Co-sponsor Walt McLeod, D-Little Mountain, recalled how the legislative process seemed to work better in the late 1990s when the gap between the majority House Republicans and minority House Democrats was fewer than 10 legislators, compared to 32 today.
“There was more give and take, more pleasantness and less partisanship,” he said, adding that a non-partisan commission would create a dynamic that would be “better than what we have now.”
How it world work
Currently, 27 other states approach redistricting in the same manner that South Carolina does, according to Ballotpedia.org. Nine states have an independent commission. Thirteen states have a hybridized version to draw district lines. [Portions of a House map are shown at right.]
If Funderburk’s bill were to pass, members of each chamber would appoint a citizen from each of the top two political parties to an independent Reapportionment Commission. The governor would appoint two members, one from each of the two top parties. The six members would elect a seventh member to be chair, but if one were not elected after 10 ballots, the governor would appoint one.
The commission would then do the hard work to draw balanced, fair districts based on Census results. When done, they’d submit the plan to the legislature, which would vote it up or down. Once approved, the commission would be disbanded until a new one was appointed 10 years later.
Why redistricting matters
According to the Brennan Center for Justice, redistricting matters because “the lines can keep people with common interests together or split them apart. Depending on which voters are bundled together in a district, the district lines can make it much easier or much harder to elect any given representative, or to elect a representative responsive to any given community.”
Depending on how districts are drawn every 10 years, those who redraw the lines can squeeze out incumbents, keep potential challengers from running against an incumbent, make districts more partisan, dilute the minority vote, split communities and destroy civility, according to the center’s 2010 report, “A Citizen’s Guide to Redistricting.”
The state of California, which turned to an independent reapportionment commission after the 2010 Census, recognized that using an independent commission to draw legislative districts changed the election process, according to an evaluation by the Public Policy Institute of California. It found:
- Fewer incumbents ran. With fewer “safe” seats, incumbents generally had 45 percent new territory in their districts, which led some not to run and many to face more competition. The number of open seats increased in the California Assembly to 44 percent, up from an average of 37 percent, the report said.

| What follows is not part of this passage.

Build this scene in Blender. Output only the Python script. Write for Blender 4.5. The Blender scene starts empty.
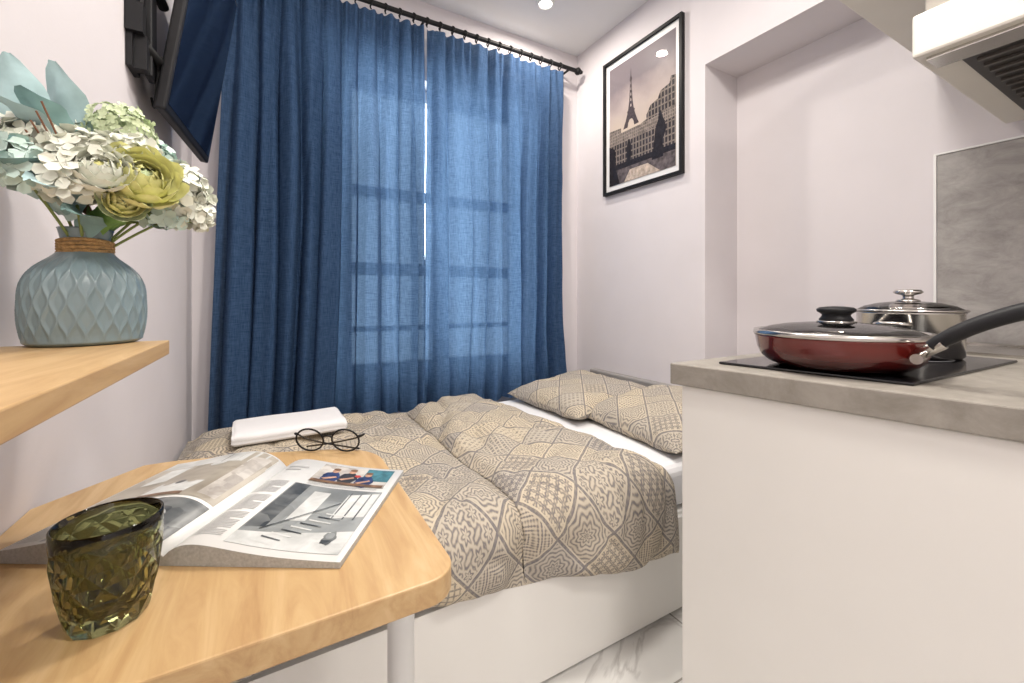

- More competition and closer outcomes. Across the board, there was more competition inside political parties and between them. For example, the number of runoffs in the same party doubled to 23 percent from an average of 11 percent of seats. Also, the average gap between first- and second-place finishers dropped from 28 percent to 19 percent.
But it probably ain’t happening here soon
State Sen. Larry Martin, the Pickens Republican who chairs the powerful Senate Judiciary Committee, said Funderburk’s bill likely was a non-starter, in part because reapportionment remains a key responsibility of the legislature.
“This is not a new idea,” he said. “An independent commission has been talked about since the 1980s.”
Martin said the legislature has developed expertise in drawing plans that met the muster of courts to ensure that districts were equal in size and kept from diluting participation of minority groups.
“I think the debate on something like that would be worse than reapportionment itself,” he joked.
Martin added he didn’t think it was possible to remove politics from the process because if an independent commission did it, there would be political posturing around the appointees to the commission.
“I’m just not for abdicating our responsibility,” the senator said. “More importantly, I’m not one to pass off what we ought to be doing and do responsibly.”
Funderburk said she understood that her proposal might not make it to a vote this year, but she hoped it would get a hearing so she could make her case for it.
Sometimes, she noted, it just takes a while to get movement, as in the case of restructuring, a measure that took a decade to move from idea to the bill that passed the General Assembly this week.
“Maybe [with restructuring], we’ve got some momentum behind looking at the way we do things differently,” she said. “Maybe we can feel more comfortable about allowing things to work for the best interest at our citizens.”